Do niedzieli problem polegał na tym, że istniały dwie gałęzie Bagratydów, którzy toczyli spór o prawo do tronu. Teraz połączył je węzeł małżeński. "To świetna wiadomość" - mówi nam Mariana Maisuradze z Partii Nowych Praw. "Na ślubie gościł lider naszej partii Dawit Gamkrelidze" - zdradza. Gamkrelidze od dawna wzywa do rozpisania referendum, w którym Gruzini wypowiedzieliby się w sprawie przywrócenia monarchii. Wsparcie Ilii II - największego narodowego autorytetu - może się okazać kluczowe. W niedawnym sondażu dla telewizji SSM aż 40 proc. respondentów wsparło pomysł przywrócenia monarchii. Wiatru w żagle zwolennikom powrotu króla dostarcza także coraz większa niepopularność oskarżanego o autorytarne zapędy prezydenta Micheila Saakaszwilego.
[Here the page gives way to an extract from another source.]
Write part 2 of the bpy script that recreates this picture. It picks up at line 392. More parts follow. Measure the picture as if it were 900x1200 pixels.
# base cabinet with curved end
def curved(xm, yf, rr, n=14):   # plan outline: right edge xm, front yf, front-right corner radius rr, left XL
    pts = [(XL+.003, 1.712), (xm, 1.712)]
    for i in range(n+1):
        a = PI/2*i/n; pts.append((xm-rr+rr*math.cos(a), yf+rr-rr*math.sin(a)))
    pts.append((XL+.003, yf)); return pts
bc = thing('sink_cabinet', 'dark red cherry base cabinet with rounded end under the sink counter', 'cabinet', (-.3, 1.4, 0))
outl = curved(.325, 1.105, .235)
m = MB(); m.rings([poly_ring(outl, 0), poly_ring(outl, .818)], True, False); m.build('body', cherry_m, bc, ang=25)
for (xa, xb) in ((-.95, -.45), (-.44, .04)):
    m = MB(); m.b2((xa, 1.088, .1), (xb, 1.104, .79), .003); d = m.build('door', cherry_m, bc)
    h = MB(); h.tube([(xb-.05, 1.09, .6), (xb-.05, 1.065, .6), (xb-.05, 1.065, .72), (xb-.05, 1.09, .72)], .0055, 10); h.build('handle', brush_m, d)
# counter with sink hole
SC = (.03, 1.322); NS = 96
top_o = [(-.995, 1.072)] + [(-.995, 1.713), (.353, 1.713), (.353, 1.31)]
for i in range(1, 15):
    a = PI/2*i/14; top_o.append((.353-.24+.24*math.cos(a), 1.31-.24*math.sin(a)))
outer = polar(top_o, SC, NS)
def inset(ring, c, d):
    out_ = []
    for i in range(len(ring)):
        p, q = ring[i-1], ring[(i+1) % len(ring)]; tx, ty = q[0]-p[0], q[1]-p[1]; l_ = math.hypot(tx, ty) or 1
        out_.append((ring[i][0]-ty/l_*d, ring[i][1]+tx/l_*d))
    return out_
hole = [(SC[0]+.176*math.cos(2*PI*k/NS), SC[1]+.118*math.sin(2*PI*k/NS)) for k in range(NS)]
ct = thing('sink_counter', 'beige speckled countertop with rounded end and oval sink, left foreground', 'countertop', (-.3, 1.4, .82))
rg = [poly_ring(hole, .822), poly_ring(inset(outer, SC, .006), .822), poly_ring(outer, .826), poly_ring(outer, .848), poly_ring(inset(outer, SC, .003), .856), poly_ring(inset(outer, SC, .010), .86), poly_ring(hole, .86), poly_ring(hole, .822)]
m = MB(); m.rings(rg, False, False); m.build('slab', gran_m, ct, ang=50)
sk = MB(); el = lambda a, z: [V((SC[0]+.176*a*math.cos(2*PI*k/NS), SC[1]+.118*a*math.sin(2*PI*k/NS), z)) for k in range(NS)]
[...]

Ojciec pana młodego powrócił do Gruzji z emigracji w Hiszpanii w 2006 r. Jego syn wkradł się w łaski potencjalnych poddanych w czasie niedawnej wojny z Rosją. Książę Dawid osobiście udał się wówczas na front, aby wspierać walczących żołnierzy. "Choć życie w Hiszpanii było pełne komfortu, moją ojczyzną jest Gruzja" - mówił 32-letni pretendent do tronu w rozmowie z „Georgian Times”.

Reklama

W niedzielny poranek nad Tbilisi świeciło słońce. Nie oznacza to jednak, że książę Dawid ma prostą drogę do tronu. Po II wojnie światowej jedynie dwukrotnie na świecie zastąpiono republikę monarchią - w Hiszpanii i Kambodży. "W końcu i na nas przyjdzie czas" - wierzy jednak lider partii Tradycjonaliści Akaki Asatiani.